**Do this:**
Find the string "scene" and gather every line that holds it.

━━━━━ Supplied information ━━━━━

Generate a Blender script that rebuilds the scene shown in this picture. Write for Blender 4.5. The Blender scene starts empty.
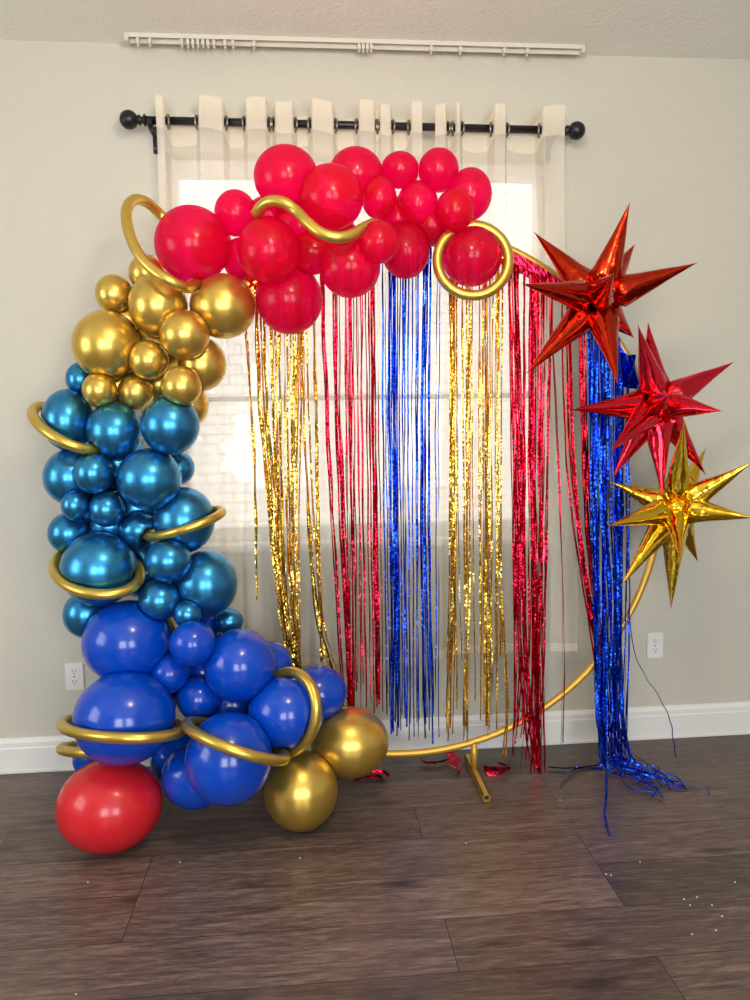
import bpy, bmesh, math, random
import numpy as np
from mathutils import Vector, Matrix
random.seed(7)
rng = np.random.default_rng(7)
C = bpy.context.scene.collection
sc = bpy.context.scene

# ------------------------------------------------------------------ camera
FPX, CW, CH = 751.0, 375.0, 500.0
yaw, pitch, roll = math.radians(4.87467), math.radians(6.0), math.radians(-0.9136)
CAM = Vector((0, -2.63709, 1.20821))
F = Vector((math.sin(yaw)*math.cos(pitch), math.cos(yaw)*math.cos(pitch), -math.sin(pitch)))
R0 = Vector((math.cos(yaw), -math.sin(yaw), 0)); U0 = R0.cross(F)
RT = R0*math.cos(roll)+U0*math.sin(roll); UP = -R0*math.sin(roll)+U0*math.cos(roll)
cd = bpy.data.cameras.new('camera'); cam = bpy.data.objects.new('camera', cd); C.objects.link(cam)
cd.sensor_fit = 'VERTICAL'; cd.sensor_height = 36; cd.sensor_width = 27; cd.lens = FPX/1000*36
m = Matrix((RT, UP, -F)).transposed().to_4x4(); m.translation = CAM
cam.matrix_world = m
cd.clip_start = .05
sc.camera = cam

def ray(px, py): return F + RT*((px-CW)/FPX) + UP*((CH-py)/FPX)
def P(px, py, Y):
    d = ray(px, py); return CAM + d*((Y-CAM.y)/d.y)
def PZ(px, py, z):
    d = ray(px, py); return CAM + d*((z-CAM.z)/d.z)
def depth(p): return (p-CAM).dot(F)
def proj(V):
    v = V-np.array(CAM); z = v@np.array(F)
    return CW+FPX*(v@np.array(RT))/z, CH-FPX*(v@np.array(UP))/z

# ------------------------------------------------------------------ materials
def nt(name):
    mt = bpy.data.materials.new(name); mt.use_nodes = True
    return mt, mt.node_tree.nodes, mt.node_tree.links, mt.node_tree.nodes['Principled BSDF']
def pbr(name, col, rough=.5, metal=0, coat=0, spec=.5, bump=None, trans=0):
    mt, N, L, b = nt(name)
    b.inputs['Base Color'].default_value = (*col, 1); b.inputs['Roughness'].default_value = rough
    b.inputs['Metallic'].default_value = metal; b.inputs['Coat Weight'].default_value = coat
    b.inputs['Coat Roughness'].default_value = .06
    b.inputs['Specular IOR Level'].default_value = spec
    if bump:
        tc = N.new('ShaderNodeTexCoord'); n = N.new('ShaderNodeTexNoise'); bp = N.new('ShaderNodeBump')
        n.inputs['Scale'].default_value = bump[0]; n.inputs['Detail'].default_value = bump[2] if len(bump) > 2 else 3
        bp.inputs['Strength'].default_value = bump[1]; bp.inputs['Distance'].default_value = .01
        L.new(tc.outputs['Object'], n.inputs['Vector']); L.new(n.outputs['Fac'], bp.inputs['Height'])
        L.new(bp.outputs['Normal'], b.inputs['Normal'])
    return mt
def latex(name, col, tint, see, rough=.18, transl=.35):
    """thin stretched latex: part of the light passes straight through the skin, part scatters through, the rest is coloured skin"""
    mt, N, L, b = nt(name)
    b.inputs['Base Color'].default_value = (*col, 1); b.inputs['Roughness'].default_value = rough
    b.inputs['Specular IOR Level'].default_value = .45; b.inputs['Coat Weight'].default_value = .22; b.inputs['Coat Roughness'].default_value = .05
    tr = N.new('ShaderNodeBsdfTranslucent'); tr.inputs['Color'].default_value = (*tint, 1)
    tp = N.new('ShaderNodeBsdfTransparent'); tp.inputs['Color'].default_value = (*tint, 1)
    m1 = N.new('ShaderNodeMixShader'); m1.inputs[0].default_value = transl
    m2 = N.new('ShaderNodeMixShader'); m2.inputs[0].default_value = see
    L.new(b.outputs[0], m1.inputs[1]); L.new(tr.outputs[0], m1.inputs[2])
    L.new(m1.outputs[0], m2.inputs[1]); L.new(tp.outputs[0], m2.inputs[2])
    L.new(m2.outputs[0], N['Material Output'].inputs[0])
    return mt
def foil(name, col, rough=.16, jit=.34, scale=240):
    """metallised film: flat facets that each catch the light at their own angle"""
    mt, N, L, b = nt(name)
    b.inputs['Base Color'].default_value = (*col, 1); b.inputs['Metallic'].default_value = 1
    b.inputs['Roughness'].default_value = rough
    tc = N.new('ShaderNodeTexCoord'); vo = N.new('ShaderNodeTexVoronoi'); vo.inputs['Scale'].default_value = scale
    s = N.new('ShaderNodeVectorMath'); s.operation = 'SUBTRACT'; s.inputs[1].default_value = (.5, .5, .5)
    k = N.new('ShaderNodeVectorMath'); k.operation = 'SCALE'; k.inputs['Scale'].default_value = jit
    g = N.new('ShaderNodeNewGeometry'); a = N.new('ShaderNodeVectorMath'); a.operation = 'ADD'
    nn = N.new('ShaderNodeVectorMath'); nn.operation = 'NORMALIZE'
    L.new(tc.outputs['Object'], vo.inputs['Vector']); L.new(vo.outputs['Color'], s.inputs[0])
    L.new(s.outputs[0], k.inputs[0]); L.new(k.outputs[0], a.inputs[0]); L.new(g.outputs['Normal'], a.inputs[1])
    L.new(a.outputs[0], nn.inputs[0]); L.new(nn.outputs[0], b.inputs['Normal'])
    return mt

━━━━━

**Exercise answer:**
Generate a Blender script that rebuilds the scene shown in this picture. Write for Blender 4.5. The Blender scene starts empty.
C = bpy.context.scene.collection
sc = bpy.context.scene